**Directive:** Without altering anything, output the material below.

**Provided entries:**
■ ■ ■ ■ ■

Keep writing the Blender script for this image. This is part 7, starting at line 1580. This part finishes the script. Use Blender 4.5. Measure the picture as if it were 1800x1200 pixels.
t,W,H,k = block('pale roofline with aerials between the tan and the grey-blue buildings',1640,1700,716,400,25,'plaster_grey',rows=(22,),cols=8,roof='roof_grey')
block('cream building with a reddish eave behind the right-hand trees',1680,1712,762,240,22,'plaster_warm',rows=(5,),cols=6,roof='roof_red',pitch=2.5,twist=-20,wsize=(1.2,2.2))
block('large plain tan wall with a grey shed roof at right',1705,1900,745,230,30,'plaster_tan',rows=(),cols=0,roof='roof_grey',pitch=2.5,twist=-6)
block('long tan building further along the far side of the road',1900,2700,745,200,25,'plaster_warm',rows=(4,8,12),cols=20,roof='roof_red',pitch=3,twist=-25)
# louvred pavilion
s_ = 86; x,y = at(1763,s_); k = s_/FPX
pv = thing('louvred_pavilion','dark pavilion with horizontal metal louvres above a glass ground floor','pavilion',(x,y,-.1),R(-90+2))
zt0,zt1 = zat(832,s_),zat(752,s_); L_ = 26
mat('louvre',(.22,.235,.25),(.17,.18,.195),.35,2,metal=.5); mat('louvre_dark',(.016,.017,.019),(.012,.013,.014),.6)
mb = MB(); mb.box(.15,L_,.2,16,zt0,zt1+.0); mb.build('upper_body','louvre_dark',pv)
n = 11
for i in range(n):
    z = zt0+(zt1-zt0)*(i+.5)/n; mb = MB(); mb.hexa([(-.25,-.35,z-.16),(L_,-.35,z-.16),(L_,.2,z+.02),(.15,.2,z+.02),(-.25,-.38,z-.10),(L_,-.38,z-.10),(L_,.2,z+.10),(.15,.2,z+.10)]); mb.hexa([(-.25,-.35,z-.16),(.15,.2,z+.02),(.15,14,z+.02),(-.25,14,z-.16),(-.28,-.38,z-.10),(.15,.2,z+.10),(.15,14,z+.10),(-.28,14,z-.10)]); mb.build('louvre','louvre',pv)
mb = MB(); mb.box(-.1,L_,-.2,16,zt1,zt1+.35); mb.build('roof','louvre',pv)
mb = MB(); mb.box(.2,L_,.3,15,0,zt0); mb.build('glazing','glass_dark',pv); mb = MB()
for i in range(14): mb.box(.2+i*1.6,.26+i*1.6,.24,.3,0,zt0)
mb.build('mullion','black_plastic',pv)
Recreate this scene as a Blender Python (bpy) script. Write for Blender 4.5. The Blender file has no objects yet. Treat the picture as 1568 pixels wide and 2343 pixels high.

■ ■ ■ ■ ■

**The response:**
Keep writing the Blender script for this image. This is part 7, starting at line 1580. This part finishes the script. Use Blender 4.5. Measure the picture as if it were 1800x1200 pixels.
t,W,H,k = block('pale roofline with aerials between the tan and the grey-blue buildings',1640,1700,716,400,25,'plaster_grey',rows=(22,),cols=8,roof='roof_grey')
block('cream building with a reddish eave behind the right-hand trees',1680,1712,762,240,22,'plaster_warm',rows=(5,),cols=6,roof='roof_red',pitch=2.5,twist=-20,wsize=(1.2,2.2))
block('large plain tan wall with a grey shed roof at right',1705,1900,745,230,30,'plaster_tan',rows=(),cols=0,roof='roof_grey',pitch=2.5,twist=-6)
block('long tan building further along the far side of the road',1900,2700,745,200,25,'plaster_warm',rows=(4,8,12),cols=20,roof='roof_red',pitch=3,twist=-25)
# louvred pavilion
s_ = 86; x,y = at(1763,s_); k = s_/FPX
pv = thing('louvred_pavilion','dark pavilion with horizontal metal louvres above a glass ground floor','pavilion',(x,y,-.1),R(-90+2))
zt0,zt1 = zat(832,s_),zat(752,s_); L_ = 26
mat('louvre',(.22,.235,.25),(.17,.18,.195),.35,2,metal=.5); mat('louvre_dark',(.016,.017,.019),(.012,.013,.014),.6)
mb = MB(); mb.box(.15,L_,.2,16,zt0,zt1+.0); mb.build('upper_body','louvre_dark',pv)
n = 11
for i in range(n):
    z = zt0+(zt1-zt0)*(i+.5)/n; mb = MB(); mb.hexa([(-.25,-.35,z-.16),(L_,-.35,z-.16),(L_,.2,z+.02),(.15,.2,z+.02),(-.25,-.38,z-.10),(L_,-.38,z-.10),(L_,.2,z+.10),(.15,.2,z+.10)]); mb.hexa([(-.25,-.35,z-.16),(.15,.2,z+.02),(.15,14,z+.02),(-.25,14,z-.16),(-.28,-.38,z-.10),(.15,.2,z+.10),(.15,14,z+.10),(-.28,14,z-.10)]); mb.build('louvre','louvre',pv)
mb = MB(); mb.box(-.1,L_,-.2,16,zt1,zt1+.35); mb.build('roof','louvre',pv)
mb = MB(); mb.box(.2,L_,.3,15,0,zt0); mb.build('glazing','glass_dark',pv); mb = MB()
for i in range(14): mb.box(.2+i*1.6,.26+i*1.6,.24,.3,0,zt0)
mb.build('mullion','black_plastic',pv)
Recreate this scene as a Blender Python (bpy) script. Write for Blender 4.5. The Blender file has no objects yet. Treat the picture as 1568 pixels wide and 2343 pixels high.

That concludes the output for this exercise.